WHAT IS BEING ASKED:
Show every line where "scene" occurs.
* Begin *
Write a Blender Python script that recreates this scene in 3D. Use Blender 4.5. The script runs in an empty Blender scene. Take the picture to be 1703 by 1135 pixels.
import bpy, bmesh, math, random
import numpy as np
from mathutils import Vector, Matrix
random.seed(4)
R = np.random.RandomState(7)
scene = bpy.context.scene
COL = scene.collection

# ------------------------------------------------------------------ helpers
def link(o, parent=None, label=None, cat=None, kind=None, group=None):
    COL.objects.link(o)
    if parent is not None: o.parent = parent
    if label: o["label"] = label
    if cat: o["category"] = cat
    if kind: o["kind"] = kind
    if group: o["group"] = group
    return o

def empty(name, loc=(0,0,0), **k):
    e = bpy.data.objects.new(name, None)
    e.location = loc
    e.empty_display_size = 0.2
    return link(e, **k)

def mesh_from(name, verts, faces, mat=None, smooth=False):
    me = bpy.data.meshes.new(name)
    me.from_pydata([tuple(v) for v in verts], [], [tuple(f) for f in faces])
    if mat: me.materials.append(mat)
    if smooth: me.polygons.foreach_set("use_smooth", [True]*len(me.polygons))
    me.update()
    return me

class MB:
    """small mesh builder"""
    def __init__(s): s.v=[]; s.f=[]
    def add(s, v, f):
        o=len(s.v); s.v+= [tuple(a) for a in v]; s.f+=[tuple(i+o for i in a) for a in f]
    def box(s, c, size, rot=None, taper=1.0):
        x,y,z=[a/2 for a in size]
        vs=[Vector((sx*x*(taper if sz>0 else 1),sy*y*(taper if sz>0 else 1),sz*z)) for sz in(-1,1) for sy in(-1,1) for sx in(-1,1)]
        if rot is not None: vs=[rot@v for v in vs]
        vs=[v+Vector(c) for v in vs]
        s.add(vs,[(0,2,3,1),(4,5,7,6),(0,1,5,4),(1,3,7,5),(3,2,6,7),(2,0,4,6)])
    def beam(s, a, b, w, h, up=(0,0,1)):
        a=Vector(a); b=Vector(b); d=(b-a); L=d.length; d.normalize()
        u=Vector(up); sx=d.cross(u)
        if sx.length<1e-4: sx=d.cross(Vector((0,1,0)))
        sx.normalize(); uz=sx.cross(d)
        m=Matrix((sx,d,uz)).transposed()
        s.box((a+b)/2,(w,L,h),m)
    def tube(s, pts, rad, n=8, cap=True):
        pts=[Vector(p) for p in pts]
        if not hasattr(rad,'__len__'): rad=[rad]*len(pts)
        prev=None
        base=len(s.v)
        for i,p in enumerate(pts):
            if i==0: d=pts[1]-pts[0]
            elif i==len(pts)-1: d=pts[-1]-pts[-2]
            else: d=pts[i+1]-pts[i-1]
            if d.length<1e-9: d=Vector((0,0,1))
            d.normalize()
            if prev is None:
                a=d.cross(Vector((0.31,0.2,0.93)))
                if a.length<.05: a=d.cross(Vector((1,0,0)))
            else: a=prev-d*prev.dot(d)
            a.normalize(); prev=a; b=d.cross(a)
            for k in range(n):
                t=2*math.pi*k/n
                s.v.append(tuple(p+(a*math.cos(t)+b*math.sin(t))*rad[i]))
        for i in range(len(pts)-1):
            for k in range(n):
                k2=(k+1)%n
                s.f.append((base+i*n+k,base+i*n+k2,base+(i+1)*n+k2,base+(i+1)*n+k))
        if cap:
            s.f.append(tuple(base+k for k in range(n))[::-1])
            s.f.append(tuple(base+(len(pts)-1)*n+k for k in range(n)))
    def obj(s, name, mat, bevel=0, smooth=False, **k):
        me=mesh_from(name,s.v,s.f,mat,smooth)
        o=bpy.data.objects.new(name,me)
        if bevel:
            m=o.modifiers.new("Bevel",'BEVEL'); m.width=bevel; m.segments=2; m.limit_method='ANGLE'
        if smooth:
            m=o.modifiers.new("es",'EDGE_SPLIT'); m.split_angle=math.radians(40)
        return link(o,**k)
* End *
SOLUTION FOR THIS EXERCISE:
Write a Blender Python script that recreates this scene in 3D. Use Blender 4.5. The script runs in an empty Blender scene. Take the picture to be 1703 by 1135 pixels.
scene = bpy.context.scene
COL = scene.collection